Brewer is enthusiastic about the successes of experimental all-male classes in LAUSD schools. He has paid three visits to the all-male classes at Tom Bradley Elementary School, which are part of the “Boys Uplifted” program of all-male classes in South Los Angeles.
“When you talk to these young men it is so inspiring … they say they don’t have the distraction of girls so they can focus on their studies,” Brewer said.
Brewer has read gender-separated education expert Michael Gurian’s book, “The Minds of Boys.”
“You have to provide boys with a little different approach, Brewer said. “Boys tend to be hyperactive, especially early on. They tend to mature later in life.”
Brewer noted the drop in disciplinary problems and the rise in test scores of the boys in the program at Bradley Elementary. He also said that all-male classes at King-Drew Magnet School in Willowbrook have reported a 50 percent decrease in disciplinary problems, and that there has been an over 100-point increase in the academic performance index (API) in the all-male classes at David Starr Jordan High School in Watts.
“I’m not saying that you need boys’ academies everywhere,” Brewer said, pointing out that the focus of the all-boys class programs in Los Angeles has been on at-risk boys. Brewer also said that boys in all-male classes need to be helped by mentors and trained teachers.
“There has to be a mentoring component, especially with those boys who do not have role models in the home or in the community,” he said.
Richard Alonzo is the superintendent of LAUSD Local District No. 4. It stretches from West Hollywood and across the downtown Los Angeles area to Glassell Park. It spreads as far east as Eagle Rock, and as far south as Central City.
Alonzo says that no interest from the public has been expressed in gender-separated education in his district. His interest in the subject has been stimulated by a six-member focus group made up of a mix of teachers and school district administrators. It has been meeting for a year and a half.
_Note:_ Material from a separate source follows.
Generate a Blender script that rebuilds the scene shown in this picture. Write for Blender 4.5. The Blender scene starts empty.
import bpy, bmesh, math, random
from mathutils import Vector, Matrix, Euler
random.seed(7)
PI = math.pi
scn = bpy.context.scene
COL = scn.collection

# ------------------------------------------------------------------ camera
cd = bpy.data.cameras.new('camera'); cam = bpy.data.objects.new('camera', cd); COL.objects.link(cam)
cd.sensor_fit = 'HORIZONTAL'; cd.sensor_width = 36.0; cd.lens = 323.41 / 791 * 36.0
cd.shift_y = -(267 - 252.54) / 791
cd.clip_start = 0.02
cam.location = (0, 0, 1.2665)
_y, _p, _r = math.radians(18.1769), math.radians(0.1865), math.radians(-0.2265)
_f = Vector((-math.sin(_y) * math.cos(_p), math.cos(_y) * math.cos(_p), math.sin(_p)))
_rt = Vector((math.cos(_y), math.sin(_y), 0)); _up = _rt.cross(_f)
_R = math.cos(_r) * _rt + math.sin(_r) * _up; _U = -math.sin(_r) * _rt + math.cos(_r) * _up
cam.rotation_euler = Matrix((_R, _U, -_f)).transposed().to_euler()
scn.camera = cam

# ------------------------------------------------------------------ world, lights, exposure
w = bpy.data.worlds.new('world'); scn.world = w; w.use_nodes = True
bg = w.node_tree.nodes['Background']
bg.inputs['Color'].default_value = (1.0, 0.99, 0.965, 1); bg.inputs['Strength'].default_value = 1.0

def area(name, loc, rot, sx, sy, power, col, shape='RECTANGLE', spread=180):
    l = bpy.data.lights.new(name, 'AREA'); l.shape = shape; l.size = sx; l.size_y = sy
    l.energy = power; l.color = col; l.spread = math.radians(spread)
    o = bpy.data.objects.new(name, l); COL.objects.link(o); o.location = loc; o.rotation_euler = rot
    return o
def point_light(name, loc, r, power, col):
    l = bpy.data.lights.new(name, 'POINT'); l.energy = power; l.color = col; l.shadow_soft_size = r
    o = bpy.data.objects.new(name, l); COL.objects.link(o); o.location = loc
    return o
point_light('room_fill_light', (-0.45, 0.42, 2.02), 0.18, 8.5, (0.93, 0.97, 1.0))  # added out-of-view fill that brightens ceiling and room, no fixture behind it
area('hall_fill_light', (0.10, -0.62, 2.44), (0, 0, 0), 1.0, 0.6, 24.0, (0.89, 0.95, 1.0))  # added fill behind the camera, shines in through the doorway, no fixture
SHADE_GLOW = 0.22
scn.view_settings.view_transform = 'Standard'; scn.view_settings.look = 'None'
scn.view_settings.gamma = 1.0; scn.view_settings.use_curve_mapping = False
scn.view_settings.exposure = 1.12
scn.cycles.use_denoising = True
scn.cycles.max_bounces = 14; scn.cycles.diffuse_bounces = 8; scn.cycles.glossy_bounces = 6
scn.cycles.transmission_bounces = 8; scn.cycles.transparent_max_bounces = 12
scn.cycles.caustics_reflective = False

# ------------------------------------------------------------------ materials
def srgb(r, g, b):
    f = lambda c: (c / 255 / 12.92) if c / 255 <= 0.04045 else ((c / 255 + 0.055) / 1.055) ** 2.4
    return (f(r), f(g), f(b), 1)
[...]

Alonzo sees a difference between his interest in gender-specific education and that of programs such as “Boys Uplifted.”
“Our interest is not solely in boy’s academics,” Alonzo said. “Our inspiration has been equitable as to how boys learn from single-gender instruction and how girls learn from single-gender instruction.”
Alonzo wants gender-separated education at a new middle school located at Vermont and Sixth Avenues in central Los Angeles near Koreatown. Now called Central L.A. New Middle School No. 3, it is scheduled to open in September 2009.
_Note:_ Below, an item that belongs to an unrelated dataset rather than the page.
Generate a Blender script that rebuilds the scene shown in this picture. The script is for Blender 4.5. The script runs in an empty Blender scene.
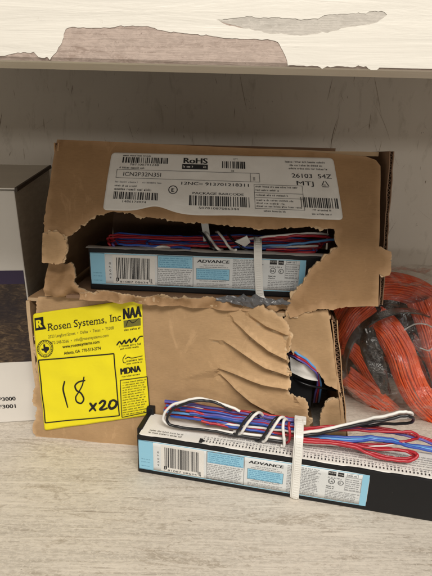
import bpy, bmesh, math, random
from mathutils import Vector, Matrix, noise
from mathutils.kdtree import KDTree
from mathutils.geometry import delaunay_2d_cdt, intersect_point_tri_2d

R = math.radians
scene = bpy.context.scene
COL = scene.collection
random.seed(7)

# ------------------------------------------------------------------ camera
CAM_LOC = Vector((0.0, 0.0, 0.233))
FPX = 433.0                                    # focal length in photograph pixels (432 x 576)
CAM_ROT = (Matrix.Rotation(R(90 - 17), 3, 'X') @ Matrix.Rotation(R(1.4), 3, 'Z'))
cd = bpy.data.cameras.new('camera')
cam = bpy.data.objects.new('camera', cd)
COL.objects.link(cam)
cam.matrix_world = Matrix.Translation(CAM_LOC) @ CAM_ROT.to_4x4()
cd.sensor_fit = 'VERTICAL'
cd.sensor_height = 36.0
cd.lens = FPX / 576.0 * 36.0
cd.clip_start = 0.01
cd.clip_end = 50
scene.camera = cam

# ------------------------------------------------------------------ light
scene.view_settings.view_transform = 'Standard'
scene.view_settings.look = 'None'
scene.view_settings.exposure = 0.1
scene.view_settings.gamma = 1.0
w = bpy.data.worlds.new('World')
scene.world = w
w.use_nodes = True
bg = w.node_tree.nodes['Background']
bg.inputs[0].default_value = (1.0, 0.91, 0.79, 1)
bg.inputs[1].default_value = 0.31


def area(name, loc, target, sx, sy, power, col):
    l = bpy.data.lights.new(name, 'AREA')
    l.shape = 'RECTANGLE'
    l.size, l.size_y = sx, sy
    l.energy = power
    l.color = col
    o = bpy.data.objects.new(name, l)
    COL.objects.link(o)
    o.location = loc
    o.rotation_euler = (Vector(target) - Vector(loc)).to_track_quat('-Z', 'Y').to_euler()
    return o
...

“It would be focused on how boys and girls learn differently according to gender,” Alonzo said.
Separate floors of the school, which would hold 800 students total, would accommodate male and female students. The first floor, with the gym, library, cafeteria, and multipurpose room, would be for coed activities.
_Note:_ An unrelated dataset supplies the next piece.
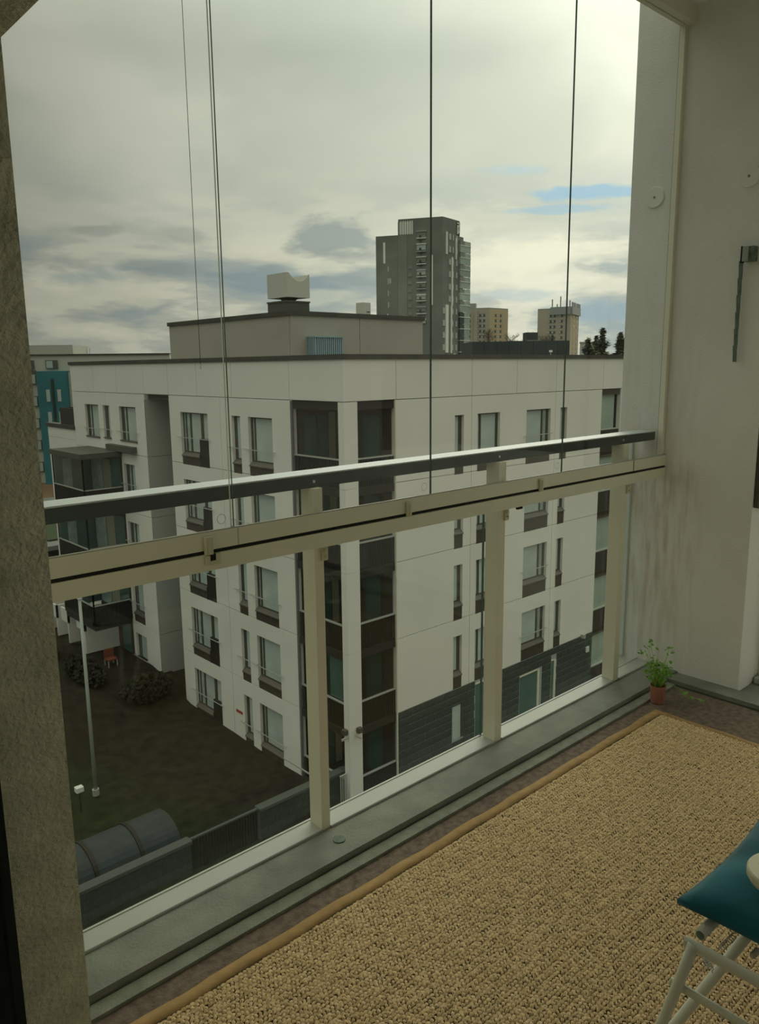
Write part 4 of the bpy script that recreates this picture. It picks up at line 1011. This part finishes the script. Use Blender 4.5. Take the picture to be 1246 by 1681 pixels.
# glazed balcony wing on the right edge
C2 = (C[0]+(Rq[0]-C[0])*1.0, C[1]+(Rq[1]-C[1])*1.0); R2 = pol(48.86, 216.5); L2 = (C[0]+(Rq[0]-C[0])*.78, C[1]+(Rq[1]-C[1])*.78)
for i in range(11):
    z1 = 31.9-i*3.02
    for f_, a_, b_ in ((L2, C2, .5), (C2, R2, .5)):
        d = (a_[0]-f_[0], a_[1]-f_[1]); w_ = math.hypot(*d); U_ = (d[0]/w_, d[1]/w_); N_ = (U_[1], -U_[0])
        ff = Face(f_, U_, N_)
        dark = (i >= 6)
        q = MB(); ff.box(q, 0, w_, z1-2.9, z1-1.2, -1.2, .45); q.build('balcony_glass', 'tower_green' if (dark and a_ is C2) else 'tower_glass', tw_)
        q = MB(); ff.box(q, 0, w_, z1-1.2, z1, -1.2, .45); q.build('balcony_panel', 'tower_green' if (dark and a_ is C2) else ('tower2' if a_ is C2 else 'tower_glass'), tw_)
        q = MB(); ff.box(q, 0, w_, z1-1.25, z1-1.1, -1.2, .6); q.build('balcony_edge', 'white', tw_)
# emblem: square bracket with a ring
eu0, eu1, ez0, ez1 = wR*.665, wR*.79, 33.3, 36.2
def em(u0, u1, z0, z1): tb(fR, u0, u1, z0, z1, 'white', 'emblem_bar', .05, .25)
tb(fR, eu0-.2, eu1+.15, ez0-.3, ez1+.25, 'tower_green', 'emblem_ground', -.05, .06)
em(eu0, eu0+.42, ez0, ez1-.62); em(eu0, eu1, ez1-.36, ez1); em(eu1-.42, eu1, ez0+.5, ez1)
ring = MB(); n = 20; ec = ((eu0+eu1)/2+.05, (ez0+ez1)/2-.15); vs = []
for rr in ((.62, .95), (.30, .62)):
    for k in range(n): a = 2*math.pi*k/n; vs.append(fR.p(ec[0]+rr[0]*math.cos(a), .24, ec[1]+rr[1]*math.sin(a)))
ring.add(vs, [(k, (k+1) % n, n+(k+1) % n, n+k) for k in range(n)]); ring.build('emblem_ring', 'white', tw_)
# two beige towers
def beige(azC, azL, azR, D, DL, DR, z1, lab, rowsL, rowsR, crown):
    C = pol(azC, D); Lb = pol(azL, DL); Rb = pol(azR, DR)
    t = thing('beige_tower', (C[0], C[1], GZ), lab, 'tower', None)
    prism(C, Lb, Rb, -20, z1, 'walls', 'beige', t); prism(C, Lb, Rb, z1, z1+.5, 'roof_edge', 'mast', t)
    (fl_, wl), (fr_, wr) = faces_from(C, Lb, Rb)
    q = MB(); fr_.box(q, 0, wr, -20, z1-.05, 0, .12); q.build('end_wall', 'beige_lit', t)
    for (f_, w_, cols, d_) in ((fl_, wl, rowsL, .1), (fr_, wr, rowsR, .2)):
        for r in range(9):
            for c in cols:
                q = MB(); f_.box(q, w_*c-1.0, w_*c+1.0, z1-3.6-2.9*r-.7, z1-3.6-2.9*r+.8, -.1, d_); wv = q.build('window', 'beige_win', t)
                q = MB(); f_.box(q, w_*c+.15, w_*c+.95, z1-3.6-2.9*r-.55, z1-3.6-2.9*r+.65, d_, d_+.05); q.build('pane', 'tower_win', wv)
    crown(t, fl_, wl, fr_, wr, z1)
def crown1(t, fl_, wl, fr_, wr, z1):
    q = MB(); fl_.box(q, wl*.42, wl*.68, z1+.5, z1+3.2, -8, -2); q.build('lift_house', 'mast', t)
    q = MB(); fl_.box(q, wl*.35, wl*.45, -20, z1-1, 0, 1.2); q.build('balcony_stack', 'beige', t)
beige(50.33, 48.0, 51.63, 450, 452, 462, 31.0, 'beige tower with a sunlit ochre end wall, just right of the grey tower', (.18, .30, .62, .88), (.35, .62), crown1)
def crown2(t, fl_, wl, fr_, wr, z1):
    q = MB(); fl_.box(q, 0, wl*.6, z1-3.0, z1+1.0, -1, 1.0); q.build('equipment_screen', 'mast', t)
    q = MB(); fr_.box(q, 0, wr, z1-3.0, z1+1.0, -1, 1.0); q.build('equipment_screen', 'mast', t)
    for i, (u, h) in enumerate(((.02, 4.2), (.12, 2.5), (.3, 6.5), (.4, 2.6), (.55, 5.2))):
        q = MB(); fl_.box(q, wl*u, wl*u+.5, z1, z1+h, -.4, .1); q.build('antenna', 'mast', t)
    for u in (.05, .25, .4, .62, .8, .95):
        q = MB(); fr_.box(q, wr*u-.3, wr*u+.4, z1-.5, z1+3.4, .2, .9); q.build('antenna', 'mast', t)
beige(55.95, 53.7, 56.5, 440, 446, 462, 29.4, 'beige tower with grey antennas on its roof, left of the far pines', (.28, .5, .62), (.35, .75), crown2)
# dark flat-roofed hall in front of them
C = pol(52.0, 150); dk = thing('dark_hall', (C[0], C[1], GZ), 'long dark blue-green flat building behind the roof edge, below the beige towers', 'building')
a0, a1 = pol(49.15, 160), pol(55.95, 165); dx = (a1[0]-a0[0], a1[1]-a0[1]); w_ = math.hypot(*dx); U_ = (dx[0]/w_, dx[1]/w_); fD = Face(a0, U_, (U_[1], -U_[0]))
nb = 8
for i in range(nb): q = MB(); fD.box(q, w_*i/nb+.03, w_*(i+1)/nb-.03, -16, 4.65+(.1 if i > 2 else 0), -12, 0+.05*(i % 2)); q.build('cladding_panel', 'dark_blue', dk)
q = MB(); fD.box(q, w_*.62, w_*.74, 4.6, 6.6, -8, -5); q.build('roof_unit', 'dark_blue', dk)
q = MB(); fD.box(q, w_*.62, w_*.76, 4.75, 5.0, -8, -4.5); q.build('unit_base', 'mast', dk)
# left: white block with teal stair part
C = pol(18.0, 120)
lb = thing('white_far_block', (C[0], C[1], GZ), 'white apartment block with a teal painted section, far left behind the white block', 'building')
a0, a1 = pol(17.5, 118), pol(27.6, 112); dx = (a1[0]-a0[0], a1[1]-a0[1]); w_ = math.hypot(*dx); U_ = (dx[0]/w_, dx[1]/w_); fF = Face(a0, U_, (U_[1], -U_[0]))
def fb(u0, u1, z0, z1, d0, d1, m, name, par=None): q = MB(); fF.box(q, u0, u1, z0, z1, d0, d1); return q.build(name, m, par or lb)
kx = w_/10.1
U = lambda az: (az-17.5)*kx
fb(0, U(27.6), -16, 1.95, -14, -.2, 'far_white', 'wall'); fb(0, U(27.6), 1.9, 2.1, -14.2, .0, 'copper', 'roof_edge')
fb(0, U(21.0), 2.1, 3.4, -10, -3, 'far_white', 'roof_storey'); fb(U(19.2), U(21.1), -16, -.15, -.2, 1.2, 'teal_wall', 'teal_section')
fb(U(21.1), U(21.9), -16, -.3, -.2, .4, 'far_white', 'wall_bay')
for r in range(5):
    z = -.6-3*r
    for u0, u1 in ((18.55, 18.98),): wv = fb(U(u0), U(u1), z-1.3, z+.0+(.1 if r else .6), -.1, .1, 'beige_win', 'window'); fb(U(u0)+.25, U(u1)-.1, z-1.2, z, .1, .14, 'tower_win', 'pane', wv)
    for u0, u1 in ((19.75, 19.98), (20.45, 20.68)):
        if r: wv = fb(U(u0), U(u1), z-.6, z+1.0, 1.1, 1.3, 'tower_win', 'window')
    fb(U(20.1), U(20.28), -14, -1.2, 1.15, 1.3, 'tower_green', 'dark_stripe') if r == 0 else None
    fb(U(21.35), U(21.6), z-1.0, z+.6, .35, .5, 'beige_win', 'window')
wv = fb(U(19.65), U(20.4), .15, 1.3, -.2, 0, 'beige_win', 'window'); fb(U(19.7), U(20.1), .25, 1.2, 0, .05, 'tower_win', 'pane', wv)
wv = fb(U(18.4), U(18.9), .15, 1.3, -.2, 0, 'beige_win', 'window')
q = MB(); P0 = Vector(fF.p(U(22.05), -2, 2.0)); P1 = Vector(fF.p(U(22.25), -2, 2.0)); q.tube([P0-Vector((0, 0, 2)), P0+Vector((0, 0, .9)), P1+Vector((0, 0, .9)), P1-Vector((0, 0, 2))], .05, 6); q.build('roof_ladder', 'metal', lb)
# far pale houses right of the antenna tower
C = pol(57.2, 380); t = thing('far_house', (C[0], C[1], GZ), 'small pale house far away between the antenna tower and the pines', 'house')
a0 = pol(56.65, 380); fH = Face(a0, (.55, -.835), (-.835, -.55))
q = MB(); fH.box(q, 0, 7.5, -16, 9.6, -8, 0); q.build('wall', 'far_white', t); q = MB(); fH.box(q, -.2, 7.7, 9.6, 10.2, -8.3, .3); q.build('roof', 'beige', t)
q = MB(); fH.box(q, 1, 5, 6.8, 8, 0, .1); q.build('window', 'beige_win', t)
# ------------------------------------------------------------------ trees
def conifer(az, D, top, bot, R, lab, seed, dens=1.0):
    rr = random.Random(seed); x, y = pol(az, D); t = thing('pine_tree', (x, y, GZ), lab, 'tree', None)
    MB().tube([(x, y, GZ), (x, y, top*.6+H), (x, y, top-.4+H)], [.35, .22, .05], 8).build('trunk', 'bark', t)
    mb = MB(); hgt = top-bot; n = int(1500*dens)
    for _ in range(n):
        s = rr.random()**.8; zz = top-s*hgt; lay = .62+.38*math.sin(s*24+seed)
        r = R*(.08+s**.75)*lay*rr.uniform(.3, 1.0); a = rr.randrange(7)*.9+s*9+rr.uniform(-.35, .35)
        p = Vector((x+r*math.cos(a), y+r*math.sin(a), zz-.25*r+H+rr.uniform(-.2, .2)))
        d1 = Vector((math.cos(a), math.sin(a), rr.uniform(-.5, .3)))*rr.uniform(.3, .6); d2 = Vector((-math.sin(a), math.cos(a), rr.uniform(-.4, .4)))*rr.uniform(.15, .3)
        mb.add([p-d1, p+d2, p+d1*.9, p-d2], [(0, 1, 2, 3)])
    mb.build('foliage', 'needles', t)
for i, (az, D, tanz, R, lab) in enumerate(((58.15, 130, .0425, 2.6, 'tallest dark pine at the right, beside the balcony wall'), (57.2, 122, .030, 1.9, 'lower dark pine left of the tallest one'), (59.35, 105, .036, 1.7, 'dark pine nearest the balcony wall, right of the tallest one'),
        (57.75, 142, .033, 1.9, 'dark pine close behind the tallest one'), (59.7, 135, .030, 2.2, 'dark pine half hidden by the balcony wall'))):
    conifer(az, D, tanz*D, -2.0, R, lab, 20+i)
conifer(54.75, 240, .036*240, 2, 1.6, 'small narrow spruce in front of the antenna tower', 31, .4)
def bare(az, D, top, R, lab, seed, n=60):
    rr = random.Random(seed); x, y = pol(az, D); t = thing('bare_tree', (x, y, GZ), lab, 'tree', None)
    mb = MB().tube([(x, y, GZ), (x, y, top-3+H)], [.4, .2], 6); mb.build('trunk', 'bark', t)
    mb = MB()
    for _ in range(n):
        a = rr.uniform(0, 6.28); z0 = top-4.5+rr.uniform(-2, 2.5); e = Vector((x+R*rr.uniform(.3, 1)*math.cos(a), y+R*rr.uniform(.3, 1)*math.sin(a), min(top, z0+rr.uniform(1, 3.5))+H))
        s = Vector((x, y, z0+H)); m_ = (s+e)/2+Vector((rr.uniform(-.4, .4), rr.uniform(-.4, .4), .3)); mb.tube([s, m_, e], [.07, .05, .02], 3, cap=False)
        for _ in range(7):
            b = m_.lerp(e, rr.random()); mb.tube([b, b+Vector((rr.uniform(-1, 1), rr.uniform(-1, 1), rr.uniform(0, 1.3)))], [.035, .012], 3, cap=False)
    mb.build('branches', 'twig', t)
for i, (az, D, tz, R, lab) in enumerate(((51.9, 300, .0365, 4, 'dark bushy tree right of the ochre end wall'), (53.2, 260, .037, 3.5, 'bare tree left of the antenna tower'), (50.3, 330, .043, 4, 'bare tree in front of the first beige tower'), (54.3, 280, .035, 3.5, 'bare reddish tree in front of the antenna tower'))):
    bare(az, D, tz*D, R, lab, 50+i)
“Each floor is identical,” Alonzo said of the separate male and female classroom floors. “It’s the mirror image.”
Alternative coed education must be provided in any school with gender-separated education, according to Department of Education rules. Students from the area could instead attend Virgil, Barendo, or the planned middle school at the Ambassador-Central New Learning Center No. 1, on the former Ambassador Hotel site.
“Many of our families are from either Mexico or Central America or from Korea,” Alonzo said. He visited Korea in 2000 on a trip sponsored by the Korean government, to familiarize him and others with the Korean culture and school system. He said that almost all schools in Korea are gender-specific, while in Mexico and Central America many secondary schools are gender-specific.
Alonzo said that building a new gender specific school is much easier than attempting to convert a school.
“We can lure people who are like-minded, and are willing to work in this kind of environment, that we are not forcing anyone, like we would in a conversion,” he said.
Yolie Flores Aguilar, the LAUSD School Board member for District 5 that includes parts of Highland Park, Glassell Park and City Terrace, says she is open to innovations, such as creating new learning communities, within the LAUSD.
“We can’t rely on a cookie-cutter approach, and that is because our children come with different learning styles and different home environments and different ways of learning, so we need to structure the learning environment in ways that meet their needs,” Flores Aguilar said.
She is open to the idea of all-male classes in her district, provided there is a consensus on their effectiveness.
“If we know we can get better results for kids, if we know that an all-male classroom works more effectively for our kids, then we should move in that direction. We want to meet the needs of our kids, and for some of our kids, we aren’t meeting their needs,” Flores Aguilar said.